「監視社会」の名残りの「同調圧力」
黒田さんは2008年、韓国・慶尚南道の泗川市に旧日本軍の太平洋戦争犠牲者の慰霊碑建立を目指し、やっとのことで実現にたどり着いた。しかし、除幕式の前日に市から突然式典の中止を求められたのだ。その後、慰霊碑も破壊されてしまった。
「当時の朝鮮人日本兵は日本の戦争に協力した親日派だ」と主張する反日団体の圧力があったためだった。
「市は親日のレッテルを張られるわけにはいかなかったのでしょう。慰霊碑も市に壊されてしまいました。日本人の私としてはまさか行政に裏切られるとは思ってもみませんでした。しかし、そういうことがままあるのが韓国なんです」
さらに目に見えない「同調圧力」が拍車をかける。
「その『同調圧力』が生まれた原因を私はこう考えています。朴正煕(パク・チョンヒ62〜79大統領)までは軍事政権でした。その当時は、北に対して『打倒共産主義』を掲げていましたから、国民に対する監視がすごかった。だから、国民が監視されていた時代の記憶が残っている世の中と言ったらいいのかな。私たちくらいの世代だったら、家に盗聴器が仕掛けられているかもしれない、と真面目に思ってしまう。で、電車に乗ると『スパイ申告』のポスターがある。『怪しい人を見たら申告しましょう』と伝えてるんですね。だから、『監視社会』の名残りとして『同調圧力』が強くなってしまった。

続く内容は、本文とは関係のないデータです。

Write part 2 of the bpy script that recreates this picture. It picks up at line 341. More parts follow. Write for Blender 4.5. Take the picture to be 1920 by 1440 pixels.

彼らの中ではコロナ感染のようなことがあれば、追跡調査してこの人はどこに立ち寄ったかすぐに調べられる。人権やプライバシーが守られないような監視社会なんです。本当は心の中では『日本の言ってることは正しい』と思っていたとしても、社会的にそれを言うと恐ろしいことになる。実際それを言って撲殺された老人もいるんです。つまり反日は『伝家の宝刀』。これに逆らえば韓国社会では抹殺されてしまう。